Exercise brief>
Nothing in the records may be left out or altered; reproduce them all exactly.
━━━━━ Task material
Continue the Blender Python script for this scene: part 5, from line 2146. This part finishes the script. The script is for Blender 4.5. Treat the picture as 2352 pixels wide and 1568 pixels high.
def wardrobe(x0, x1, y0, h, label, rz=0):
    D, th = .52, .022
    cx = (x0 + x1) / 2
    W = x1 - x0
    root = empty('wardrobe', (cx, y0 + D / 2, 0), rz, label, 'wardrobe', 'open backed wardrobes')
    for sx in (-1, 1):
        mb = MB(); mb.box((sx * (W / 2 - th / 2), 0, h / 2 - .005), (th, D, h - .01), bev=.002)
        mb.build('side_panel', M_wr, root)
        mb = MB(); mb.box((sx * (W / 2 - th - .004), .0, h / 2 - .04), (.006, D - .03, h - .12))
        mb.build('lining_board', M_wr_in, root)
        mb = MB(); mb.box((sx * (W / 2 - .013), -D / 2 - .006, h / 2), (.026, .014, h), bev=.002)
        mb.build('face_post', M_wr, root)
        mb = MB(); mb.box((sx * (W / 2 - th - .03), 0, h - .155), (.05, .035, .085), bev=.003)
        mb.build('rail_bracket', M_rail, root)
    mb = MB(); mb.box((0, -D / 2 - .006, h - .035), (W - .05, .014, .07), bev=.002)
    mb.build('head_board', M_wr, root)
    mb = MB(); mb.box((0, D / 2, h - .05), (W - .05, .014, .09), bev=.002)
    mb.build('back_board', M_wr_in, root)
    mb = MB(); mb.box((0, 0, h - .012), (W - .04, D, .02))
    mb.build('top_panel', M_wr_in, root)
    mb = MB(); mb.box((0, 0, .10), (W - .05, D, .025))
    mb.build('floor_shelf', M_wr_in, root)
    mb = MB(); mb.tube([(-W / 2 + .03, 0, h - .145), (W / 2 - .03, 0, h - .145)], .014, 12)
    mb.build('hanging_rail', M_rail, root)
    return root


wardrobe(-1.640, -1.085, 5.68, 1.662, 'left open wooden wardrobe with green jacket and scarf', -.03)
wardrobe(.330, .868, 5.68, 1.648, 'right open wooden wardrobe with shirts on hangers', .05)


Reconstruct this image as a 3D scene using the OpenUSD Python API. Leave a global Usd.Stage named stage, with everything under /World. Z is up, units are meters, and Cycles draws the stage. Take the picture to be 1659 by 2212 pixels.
━━━━━━━━━━
Result below>
Continue the Blender Python script for this scene: part 5, from line 2146. This part finishes the script. The script is for Blender 4.5. Treat the picture as 2352 pixels wide and 1568 pixels high.
def wardrobe(x0, x1, y0, h, label, rz=0):
    D, th = .52, .022
    cx = (x0 + x1) / 2
    W = x1 - x0
    root = empty('wardrobe', (cx, y0 + D / 2, 0), rz, label, 'wardrobe', 'open backed wardrobes')
    for sx in (-1, 1):
        mb = MB(); mb.box((sx * (W / 2 - th / 2), 0, h / 2 - .005), (th, D, h - .01), bev=.002)
        mb.build('side_panel', M_wr, root)
        mb = MB(); mb.box((sx * (W / 2 - th - .004), .0, h / 2 - .04), (.006, D - .03, h - .12))
        mb.build('lining_board', M_wr_in, root)
        mb = MB(); mb.box((sx * (W / 2 - .013), -D / 2 - .006, h / 2), (.026, .014, h), bev=.002)
        mb.build('face_post', M_wr, root)
        mb = MB(); mb.box((sx * (W / 2 - th - .03), 0, h - .155), (.05, .035, .085), bev=.003)
        mb.build('rail_bracket', M_rail, root)
    mb = MB(); mb.box((0, -D / 2 - .006, h - .035), (W - .05, .014, .07), bev=.002)
    mb.build('head_board', M_wr, root)
    mb = MB(); mb.box((0, D / 2, h - .05), (W - .05, .014, .09), bev=.002)
    mb.build('back_board', M_wr_in, root)
    mb = MB(); mb.box((0, 0, h - .012), (W - .04, D, .02))
    mb.build('top_panel', M_wr_in, root)
    mb = MB(); mb.box((0, 0, .10), (W - .05, D, .025))
    mb.build('floor_shelf', M_wr_in, root)
    mb = MB(); mb.tube([(-W / 2 + .03, 0, h - .145), (W / 2 - .03, 0, h - .145)], .014, 12)
    mb.build('hanging_rail', M_rail, root)
    return root


wardrobe(-1.640, -1.085, 5.68, 1.662, 'left open wooden wardrobe with green jacket and scarf', -.03)
wardrobe(.330, .868, 5.68, 1.648, 'right open wooden wardrobe with shirts on hangers', .05)


Reconstruct this image as a 3D scene using the OpenUSD Python API. Leave a global Usd.Stage named stage, with everything under /World. Z is up, units are meters, and Cycles draws the stage. Take the picture to be 1659 by 2212 pixels.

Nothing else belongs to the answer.